Old MIT exam question, how do I solve it?

I've been working through old MIT practice exam papers, and I found a question that stumped me. It goes:

What value for the constant $c$ will make the function $e^{-x}\sqrt{1+cx}$ approximately constant, for values of $x$ near $0$? (Show your work.)

The answer begins with saying that $e^{-x}\sqrt{1+cx} \approx (1-x)(1+\frac{cx}{2})$

I'm not sure where this came from.

Can someone explain to me how this is solved?

It's the first two terms of each power series for $e^{-x}$ and $\sqrt{1 + cx}$.

We want it to be "approximately constant" so looking at the approximation

$$f(x) = e^{-x}\sqrt{1+cx} \approx (1-x)\left(1+\frac{cx}{2}\right) = 1 + x\left(\frac{c}{2} - 1\right) - \frac{cx^2}{2}.$$

We need to figure out some way to make this constant near $0$. Do you know something about derivatives that will be able to help you figure that out?

$$f'(x) = \frac{c}{2} - 1 - cx.$$

We're looking near $x = 0$, and want $f$ to be constant. What does that mean in terms of the derivative?

The idea is to replace each of the factors by its Maclaurin series,

$$e^{-x}\sqrt{1+cx}=\left(\sum_{n\ge 0}(-1)^n\frac{x^n}{n!}\right)\left(\sum_{n\ge 0}\binom{1/2}n(cx)^n\right)\;,$$

and then approximate this by ignoring the non-linear terms in the two series:

$$e^{-x}\sqrt{1+cx}\approx (1-x)\left(1+\frac12cx\right)\;.\tag{1}$$

Note: The binomial coefficient $\binom{r}n$ is probably unfamiliar when $r$ is not a non-negative integer; it’s just an abbreviation for $$\frac{r(r-1)(r-2)\dots(r-n+1)}{n!}\;,$$ so $\binom{r}0=1$, and $\binom{r}1=r$.

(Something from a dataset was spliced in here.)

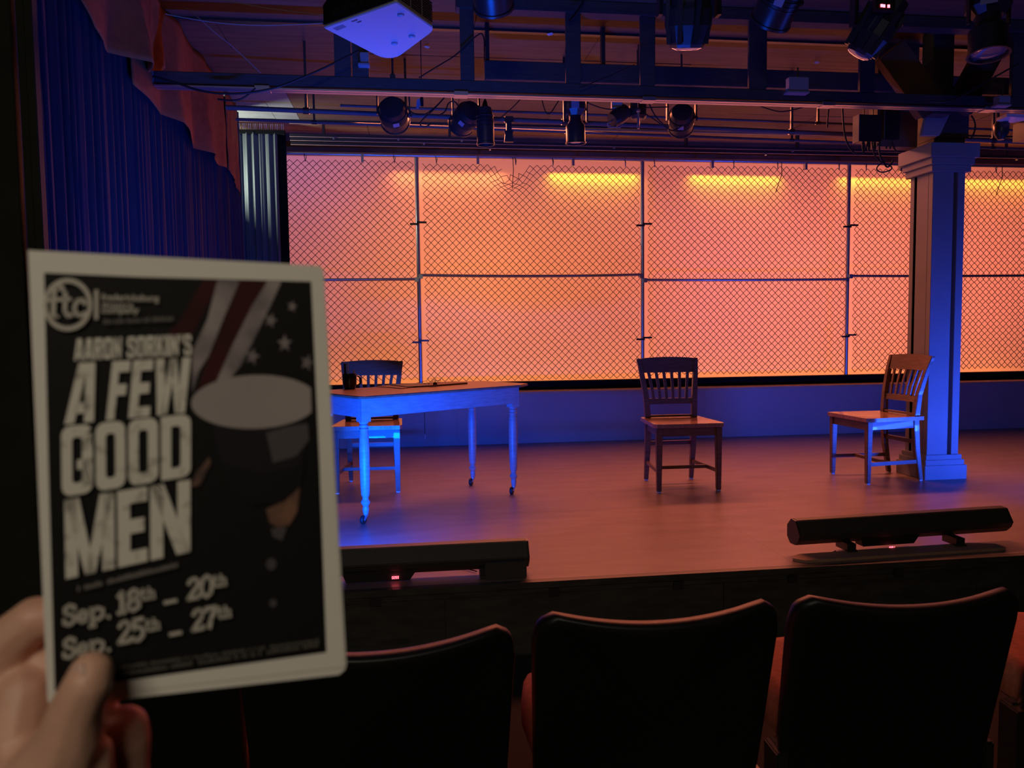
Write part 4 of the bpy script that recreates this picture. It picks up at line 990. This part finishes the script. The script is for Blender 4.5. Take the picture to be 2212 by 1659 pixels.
G['M'] = [[(0, 0), (.25, 0), (.25, 1), (0, 1)], [(.75, 0), (1, 0), (1, 1), (.75, 1)], [(0, 1), (.29, 1), (.60, 0), (.40, 0)], [(1, 1), (.71, 1), (.40, 0), (.60, 0)]]
G['N'] = [[(0, 0), (.32, 0), (.32, 1), (0, 1)], [(.68, 0), (1, 0), (1, 1), (.68, 1)], [(0, 1), (.34, 1), (1, 0), (.66, 0)]]
G['O'] = ringpoly(); G['D'] = ringpoly(True)
G['G'] = [q for q in ringpoly() if not (q[0][0] > .9 and .45 < q[0][1] < .9 and q[1][1] > .40)] + [[(.5, .36), (1, .36), (1, .50), (.5, .50)], [(.66, .1), (1, .1), (1, .36), (.66, .36)], [(.66, .62), (1, .62), (1, .86), (.66, .86)]]
G['R'] = [[(0, 0), (.38, 0), (.38, 1), (0, 1)], [(.38, .82), (.8, .82), (1, .92), (.85, 1), (.38, 1)], [(.64, .5), (1, .56), (1, .92), (.64, .86)], [(.38, .42), (.85, .42), (1, .56), (.38, .58)], [(.5, .46), (.82, .46), (1, 0), (.64, 0)]]
G['S'] = [[(.1, .84), (.9, .84), (.9, 1), (.1, 1)], [(0, .55), (.34, .5), (.34, .9), (0, .92)], [(.64, .68), (1, .68), (1, .93), (.64, .9)], [(0, .6), (.3, .42), (1, .38), (.7, .62)], [(.66, .1), (1, .08), (1, .46), (.66, .46)], [(0, .08), (.34, .1), (.34, .32), (0, .32)], [(.1, 0), (.9, 0), (.9, .16), (.1, .16)]]
G['K'] = [[(0, 0), (.36, 0), (.36, 1), (0, 1)], [(.30, .42), (.52, .42), (1, 1), (.64, 1)], [(.42, .62), (.70, .62), (1, 0), (.64, 0)]]
G['I'] = [[(0, 0), (1, 0), (1, 1), (0, 1)]]
G["'"] = [[(.1, .62), (.7, .62), (.9, 1), (.1, 1)]]
def row(text, tl, tr_, br, bl, widths, name, m='letter', gapf=.025):
    tot = sum(widths)+gapf*(len(text)-1)*sum(widths); x = 0; polys = []
    for ch, wd in zip(text, widths):
        if ch != ' ':
            for P in G[ch]:
                Q_ = []
                for u, v in P:
                    uu = (x+u*wd)/tot
                    Q_.append(((tl[0]*(1-uu)+tr_[0]*uu)*v+(bl[0]*(1-uu)+br[0]*uu)*(1-v), (tl[1]*(1-uu)+tr_[1]*uu)*v+(bl[1]*(1-uu)+br[1]*uu)*(1-v)))
                polys.append(Q_)
        x += wd+gapf*sum(widths)
    return pr_poly(polys, name, m)
row("AARON SORKIN'S", (163, 732), (413, 722), (414, 767), (160, 779), [1, 1, 1, 1, 1, .35, 1, 1, 1, 1, .4, 1, .35, .9], 'title_lettering', 'letter', .012)
row('A FEW', (158, 785), (412, 772), (409, 891), (139, 917), [1.0, .22, .66, .72, 1.25], 'title_lettering')
row('GOOD', (132, 922), (412, 894), (412, 1028), (134, 1074), [1.05, 1, 1, 1], 'title_lettering')
row('MEN', (139, 1080), (411, 1036), (411, 1192), (142, 1251), [1.3, .78, 1.05], 'title_lettering')
# logo: ring with the letters f t c
LY[0] += .0001; mb = MB(); o_ = ell(146, 658, 53, 57); i_ = ell(146, 658, 44, 47); n = len(o_)
polys = [[o_[k], o_[(k+1) % n], i_[(k+1) % n], i_[k]] for k in range(n)]
pr_poly(polys, 'logo_ring', 'letter2')
def stroke(pts, wd):
    out = []
    for k in range(len(pts)-1):
        (x0, y0), (x1, y1) = pts[k], pts[k+1]; dx, dy = x1-x0, y1-y0; l = math.hypot(dx, dy) or 1; nx, ny = -dy/l*wd/2, dx/l*wd/2; ex, ey = dx/l*wd*.25, dy/l*wd*.25
        out.append([(x0-ex+nx, y0-ey+ny), (x1+ex+nx, y1+ey+ny), (x1+ex-nx, y1+ey-ny), (x0-ex-nx, y0-ey-ny)])
    return out
S_ = stroke([(136, 626), (130, 618), (121, 622), (116, 636), (115, 682)], 10)+stroke([(104, 648), (152, 646)], 8)+stroke([(141, 632), (140, 672), (147, 682), (155, 680)], 9)
S_ += stroke([(184, 656), (178, 648), (167, 650), (160, 664), (164, 678), (176, 682), (185, 676)], 9)+stroke([(106, 684), (126, 684)], 5)
pr_poly(S_, 'logo_letters', 'letter2')
pr_poly(stroke([(208, 628), (208, 688)], 8), 'logo_bar', 'letter2')
def text(s_, quad, name, m, weight=.012, sx=1):
    c = bpy.data.curves.new('t', 'FONT'); c.body = s_; c.size = 1; c.offset = weight; c.resolution_u = 3
    o = bpy.data.objects.new('t', c); COL.objects.link(o); bpy.context.view_layer.update()
    me = bpy.data.meshes.new_from_object(o.evaluated_get(bpy.context.evaluated_depsgraph_get())); bpy.data.objects.remove(o)
    xs_ = [v.co.x for v in me.vertices]; x0, x1 = min(xs_), max(xs_); ys_ = [v.co.y for v in me.vertices]; y0, y1 = min(ys_), max(ys_)
    LY[0] += .0001; tl, tr_, br, bl = quad; base = Vector(pb['_w'])
    for v in me.vertices:
        u = (v.co.x-x0)/(x1-x0); k = (v.co.y-y0)/(y1-y0)
        px_ = (tl[0]*(1-u)+tr_[0]*u)*k+(bl[0]*(1-u)+br[0]*u)*(1-k); py_ = (tl[1]*(1-u)+tr_[1]*u)*k+(bl[1]*(1-u)+br[1]*u)*(1-k)
        v.co = pg(px_, py_, LY[0])-base
    me.materials.clear(); me.materials.append(M[m]); me.name = name
    o = bpy.data.objects.new(name, me); COL.objects.link(o); o.parent = pb; return o
text('fredericksburg', ((219, 634), (343, 637), (343, 655), (219, 654)), 'logo_text', 'letter2', .015)
text('theatre', ((219, 653), (288, 654), (288, 665), (219, 664)), 'logo_text', 'letter2', .015)
text('company', ((219, 667), (300, 667), (300, 681), (219, 681)), 'logo_text', 'letter2', .015)
# serif digits and letters for the dates, stroke built
def dseg(ch):
    D = {'1': [[(.2, .78), (.5, 1), (.5, 0)], [(.2, 0), (.8, 0)]],
         '8': [[(.5, .54), (.2, .66), (.2, .86), (.5, 1), (.8, .86), (.8, .66), (.5, .54), (.14, .38), (.14, .14), (.5, 0), (.86, .14), (.86, .38), (.5, .54)]],
         '2': [[(.16, .78), (.3, .96), (.6, 1), (.84, .84), (.78, .6), (.14, .04), (.9, .04), (.9, .18)]],
         '0': [[(.5, 1), (.2, .85), (.12, .5), (.2, .15), (.5, 0), (.8, .15), (.88, .5), (.8, .85), (.5, 1)]],
         '5': [[(.82, .98), (.24, .98), (.2, .56), (.5, .64), (.84, .5), (.86, .2), (.55, 0), (.2, .06), (.14, .2)]],
         '7': [[(.14, .84), (.14, .97), (.88, .97), (.5, .4), (.42, 0)]],
         'S': [[(.82, .72), (.84, .9), (.5, 1), (.18, .86), (.2, .64), (.5, .53), (.84, .4), (.84, .14), (.5, 0), (.16, .1), (.14, .3)]],
         'e': [[(.16, .33), (.86, .33), (.84, .55), (.5, .68), (.18, .54), (.14, .22), (.45, .0), (.82, .1)]],
         'p': [[(.12, .66), (.26, .66), (.26, -.3)], [(.1, -.3), (.45, -.3)], [(.26, .55), (.55, .68), (.88, .52), (.88, .16), (.55, 0), (.26, .12)]],
         't': [[(.4, 1), (.4, .12), (.55, 0), (.85, .06)], [(.12, .68), (.8, .68)]],
         'h': [[(.12, 1), (.24, 1), (.24, 0)], [(.08, 0), (.42, 0)], [(.24, .5), (.5, .66), (.78, .56), (.8, 0)], [(.64, 0), (.96, 0)]],
         '.': [[(.3, .06), (.5, .06)]], '-': [[(.05, .42), (.95, .42)]]}
    return D[ch]
def dates(items, name):
    """items: (char, x, y baseline, width, height, slope, stroke)"""
    polys = []
    for ch, x, y, wd, h, sl, st in items:
        for P in dseg(ch): polys += stroke([(x+u*wd+v*h*.02, y-v*h+sl*u*wd) for u, v in P], st)
    pr_poly(polys, name, 'letter2')
sl = -.2
def line(x0, y0, s_):
    its = []
    for ch, dx, wd, h, dy, st in s_:
        its.append((ch, x0+dx, y0+dx*sl+dy, wd, h, sl, st))
    return its
dates(line(134, 1353, [('S', 0, 31, 42, 0, 8), ('e', 30, 28, 36, 0, 7), ('p', 56, 36, 38, 1, 8), ('.', 95, 14, 20, 1, 8), ('1', 116, 26, 44, -4, 9), ('8', 138, 32, 44, -4, 9), ('t', 168, 16, 24, -22, 5), ('h', 183, 19, 24, -22, 5), ('-', 220, 28, 20, 2, 8), ('2', 268, 30, 44, -2, 8), ('0', 297, 30, 44, -2, 9), ('t', 324, 15, 24, -19, 5), ('h', 338, 18, 24, -19, 5)]), 'date_text')
dates(line(134, 1424, [('S', 0, 31, 42, 0, 8), ('e', 30, 28, 36, 0, 7), ('p', 56, 36, 38, 1, 8), ('.', 95, 14, 20, 1, 8), ('2', 118, 31, 46, -8, 8), ('5', 148, 31, 46, -8, 9), ('t', 178, 16, 24, -24, 5), ('h', 193, 19, 24, -24, 5), ('-', 232, 26, 20, 2, 8), ('2', 278, 30, 44, -4, 8), ('7', 306, 30, 44, -4, 9), ('t', 334, 15, 24, -20, 5), ('h', 348, 18, 24, -20, 5)]), 'date_text')
# illegible small lines: short broken strokes
def faint(x0, y0, x1, y1, h, n, name, m='letter3', seed=0):
    rnd = random.Random(seed); polys = []
    k = 0
    while k < n:
        if rnd.random() < .16: k += 1; continue
        u = k/n; x = x0+(x1-x0)*u; y = y0+(y1-y0)*u; hh = h*rnd.uniform(.6, 1)
        polys.append([(x, y), (x+(x1-x0)/n*.6, y), (x+(x1-x0)/n*.6, y-hh), (x, y-hh)]); k += 1
    pr_poly(polys, name, m)
M['letter4'] = mat('mid small print', (.24, .21, .20), .55)
faint(219, 700, 375, 693, 11, 34, 'tagline_print', 'letter3', 1)
faint(168, 1277, 385, 1224, 11, 44, 'credit_print', 'letter4', 2)
faint(215, 1451, 690, 1386, 7, 90, 'small_print', 'letter3', 3)
faint(215, 1466, 690, 1396, 9, 80, 'small_print', 'letter3', 4)

# ------------------------------------------------------------------ hand
def capsule(bm, p, q, r0, r1):
    n = max(2, int((q-p).length/.0025))
    for k in range(n+1):
        t_ = k/n; c = p.lerp(q, t_); r = r0*(1-t_)+r1*t_
        bmesh.ops.create_icosphere(bm, subdivisions=2, radius=r, matrix=Matrix.Translation(c))
hb = EYE+ray(-60, 1900)*.42
person = thing('person', 'left hand of a person gripping the lower left corner of the playbill', 'person', tuple(hb), world=True)
bm = bmesh.new()
def chain(pts):
    for a, b in zip(pts[:-1], pts[1:]): capsule(bm, dep(a[0], a[1], a[2]), dep(b[0], b[1], b[2]), a[3], b[3])
# page depth near the lower left corner is about .366
# thumb: tip, joint, base, wrist side
chain([(198, 1452, .3535, .0098), (188, 1480, .351, .0108), (160, 1540, .352, .0118), (150, 1600, .356, .0150), (110, 1690, .365, .022), (20, 1800, .38, .026)])
# thenar and palm
chain([(205, 1625, .366, .0085), (180, 1680, .366, .014), (120, 1760, .375, .022)])
chain([(60, 1640, .376, .016), (20, 1700, .385, .024), (-60, 1800, .39, .028), (-120, 2000, .40, .027), (-200, 2350, .42, .030)])
chain([(10, 1560, .386, .017), (60, 1640, .376, .016), (110, 1690, .37, .018)])
chain([(-60, 1600, .392, .024), (-60, 1800, .392, .028)])
chain([(-10, 1480, .390, .016), (0, 1560, .388, .018), (-60, 1620, .392, .02)])
chain([(55, 1500, .386, .0145), (40, 1590, .382, .018)])
# index finger: knuckle at left, runs behind the page
chain([(-30, 1500, .392, .013), (30, 1375, .389, .0125), (75, 1338, .390, .0118), (140, 1330, .394, .0102), (200, 1350, .392, .0092)])
# middle finger behind the page
chain([(-10, 1560, .396, .013), (60, 1455, .396, .0122), (110, 1430, .398, .0112), (180, 1425, .398, .0100), (235, 1440, .394, .0090)])
# ring finger behind the page
chain([(0, 1640, .396, .013), (90, 1530, .400, .0118), (160, 1500, .402, .0105), (225, 1495, .398, .0092)])
# little finger comes up from below, its tip shows under the page edge
chain([(300, 1860, .402, .0100), (296, 1740, .400, .0092), (282, 1655, .398, .0092), (276, 1600, .396, .0114), (272, 1570, .395, .0112)])
chain([(20, 1900, .40, .024), (180, 1860, .402, .014), (300, 1860, .402, .0100)])
# side of the palm between thumb and little finger
chain([(150, 1700, .392, .018), (255, 1690, .400, .0100)])
chain([(205, 1545, .392, .011), (225, 1600, .394, .012), (235, 1720, .394, .014)])
me = bpy.data.meshes.new('hand'); bm.to_mesh(me); bm.free()
o = bpy.data.objects.new('tmp', me); COL.objects.link(o)
rm = o.modifiers.new('r', 'REMESH'); rm.mode = 'VOXEL'; rm.voxel_size = .0013; rm.use_smooth_shade = True
s2 = o.modifiers.new('s', 'SMOOTH'); s2.factor = .6; s2.iterations = 10
bpy.context.view_layer.update()
me2 = bpy.data.meshes.new_from_object(o.evaluated_get(bpy.context.evaluated_depsgraph_get())); bpy.data.objects.remove(o)
me2.transform(Matrix.Translation(-hb)); me2.materials.clear(); me2.materials.append(M['skin']); me2.name = 'hand'
for p in me2.polygons: p.use_smooth = True
o = bpy.data.objects.new('hand', me2); COL.objects.link(o); o.parent = person
# thumbnail on the left flank of the thumb tip
c = dep(163, 1462, .3455); t1 = (dep(190, 1430, .3455)-dep(160, 1490, .3455)).normalized()
nn = ((EYE-c).normalized()*.72-RT*.55).normalized(); t2 = t1.cross(nn).normalized()
def nf(u, v):
    a = (u-.5)*1.5; b = v*2-1; k = math.sqrt(max(0, 1-abs(b)**3))
    return c + t2*math.sin(a)*.0065*k + t1*b*.0068 + nn*(math.cos(a)*.0035-.0025)
grid(8, 8, nf).build('thumbnail', 'nail', person, smooth=2, fix=False)

for o in bpy.data.objects:
    if '_w' in o: del o['_w']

Multiply out the righthand side of $(1)$:

$$e^{-x}\sqrt{1+cx}\approx 1+\left(\frac{c}2-1\right)x-\frac12cx^2\;.$$

You want this to be approximately constant when $|x|$ is small. For $x$ near $0$, which changes faster, $x$, or $x^2$? It’s $x$, right? The graph of $y=x^2$ is practically horizontal near $0$, while the graph of $y=x$ has slope $1$. Thus, you want to choose $c$ to kill off the $x$ term, so that $$e^{-x}\sqrt{1+cx}\approx 1-\frac12cx^2\;,$$ and the function is nearly constant at $1$ for $x$ near $0$. This evidently means taking $c=2$, and we have finally $$e^{-x}\sqrt{1+2x}\approx 1-x^2\approx 1$$ for $x$ near $0$.

There's a way that's almost as quick if not quicker, but it doesn't use the hint. A function is constant if its derivative is $0$, so just take the derivative, set it equal to $0$, factor a bit and one arrives at the equation $\frac12 c - 1 - cx = 0$. Now if $x=0$, then $c = 2$.